Given data |
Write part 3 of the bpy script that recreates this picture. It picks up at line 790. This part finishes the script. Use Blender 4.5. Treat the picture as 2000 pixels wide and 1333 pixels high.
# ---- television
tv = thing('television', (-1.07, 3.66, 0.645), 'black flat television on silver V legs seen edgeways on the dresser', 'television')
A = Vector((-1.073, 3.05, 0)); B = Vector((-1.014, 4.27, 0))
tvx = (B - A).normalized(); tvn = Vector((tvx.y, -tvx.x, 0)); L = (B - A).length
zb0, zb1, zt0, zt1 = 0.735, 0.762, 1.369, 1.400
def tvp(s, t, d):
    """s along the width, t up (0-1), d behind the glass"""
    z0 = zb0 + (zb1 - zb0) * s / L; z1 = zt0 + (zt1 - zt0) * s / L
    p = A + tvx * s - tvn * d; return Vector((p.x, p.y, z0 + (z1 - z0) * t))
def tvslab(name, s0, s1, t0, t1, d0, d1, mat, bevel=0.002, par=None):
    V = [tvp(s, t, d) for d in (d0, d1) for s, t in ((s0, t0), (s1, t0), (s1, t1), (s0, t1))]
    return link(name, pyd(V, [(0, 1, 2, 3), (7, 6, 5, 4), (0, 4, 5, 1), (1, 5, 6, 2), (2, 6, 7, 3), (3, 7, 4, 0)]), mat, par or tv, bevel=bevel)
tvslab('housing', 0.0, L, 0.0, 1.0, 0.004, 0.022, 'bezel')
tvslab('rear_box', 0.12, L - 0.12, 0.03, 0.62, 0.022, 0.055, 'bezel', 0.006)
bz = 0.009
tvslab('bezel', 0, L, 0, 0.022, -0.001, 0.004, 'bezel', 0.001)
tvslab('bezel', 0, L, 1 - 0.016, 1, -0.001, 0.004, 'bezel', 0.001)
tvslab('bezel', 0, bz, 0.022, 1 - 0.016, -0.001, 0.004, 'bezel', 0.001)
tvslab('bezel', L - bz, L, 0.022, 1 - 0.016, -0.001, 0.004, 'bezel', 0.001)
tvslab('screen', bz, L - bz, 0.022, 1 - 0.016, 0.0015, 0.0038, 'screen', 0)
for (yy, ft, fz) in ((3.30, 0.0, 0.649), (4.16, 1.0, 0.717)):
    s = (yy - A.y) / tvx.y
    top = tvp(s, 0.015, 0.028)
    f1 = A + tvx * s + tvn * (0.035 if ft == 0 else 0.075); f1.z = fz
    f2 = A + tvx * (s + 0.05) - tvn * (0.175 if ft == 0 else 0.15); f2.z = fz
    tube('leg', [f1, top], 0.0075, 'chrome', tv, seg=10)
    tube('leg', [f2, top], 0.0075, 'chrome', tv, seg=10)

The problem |
Output every line above without altering anything.

Solution for this task |
Write part 3 of the bpy script that recreates this picture. It picks up at line 790. This part finishes the script. Use Blender 4.5. Treat the picture as 2000 pixels wide and 1333 pixels high.
# ---- television
tv = thing('television', (-1.07, 3.66, 0.645), 'black flat television on silver V legs seen edgeways on the dresser', 'television')
A = Vector((-1.073, 3.05, 0)); B = Vector((-1.014, 4.27, 0))
tvx = (B - A).normalized(); tvn = Vector((tvx.y, -tvx.x, 0)); L = (B - A).length
zb0, zb1, zt0, zt1 = 0.735, 0.762, 1.369, 1.400
def tvp(s, t, d):
    """s along the width, t up (0-1), d behind the glass"""
    z0 = zb0 + (zb1 - zb0) * s / L; z1 = zt0 + (zt1 - zt0) * s / L
    p = A + tvx * s - tvn * d; return Vector((p.x, p.y, z0 + (z1 - z0) * t))
def tvslab(name, s0, s1, t0, t1, d0, d1, mat, bevel=0.002, par=None):
    V = [tvp(s, t, d) for d in (d0, d1) for s, t in ((s0, t0), (s1, t0), (s1, t1), (s0, t1))]
    return link(name, pyd(V, [(0, 1, 2, 3), (7, 6, 5, 4), (0, 4, 5, 1), (1, 5, 6, 2), (2, 6, 7, 3), (3, 7, 4, 0)]), mat, par or tv, bevel=bevel)
tvslab('housing', 0.0, L, 0.0, 1.0, 0.004, 0.022, 'bezel')
tvslab('rear_box', 0.12, L - 0.12, 0.03, 0.62, 0.022, 0.055, 'bezel', 0.006)
bz = 0.009
tvslab('bezel', 0, L, 0, 0.022, -0.001, 0.004, 'bezel', 0.001)
tvslab('bezel', 0, L, 1 - 0.016, 1, -0.001, 0.004, 'bezel', 0.001)
tvslab('bezel', 0, bz, 0.022, 1 - 0.016, -0.001, 0.004, 'bezel', 0.001)
tvslab('bezel', L - bz, L, 0.022, 1 - 0.016, -0.001, 0.004, 'bezel', 0.001)
tvslab('screen', bz, L - bz, 0.022, 1 - 0.016, 0.0015, 0.0038, 'screen', 0)
for (yy, ft, fz) in ((3.30, 0.0, 0.649), (4.16, 1.0, 0.717)):
    s = (yy - A.y) / tvx.y
    top = tvp(s, 0.015, 0.028)
    f1 = A + tvx * s + tvn * (0.035 if ft == 0 else 0.075); f1.z = fz
    f2 = A + tvx * (s + 0.05) - tvn * (0.175 if ft == 0 else 0.15); f2.z = fz
    tube('leg', [f1, top], 0.0075, 'chrome', tv, seg=10)
    tube('leg', [f2, top], 0.0075, 'chrome', tv, seg=10)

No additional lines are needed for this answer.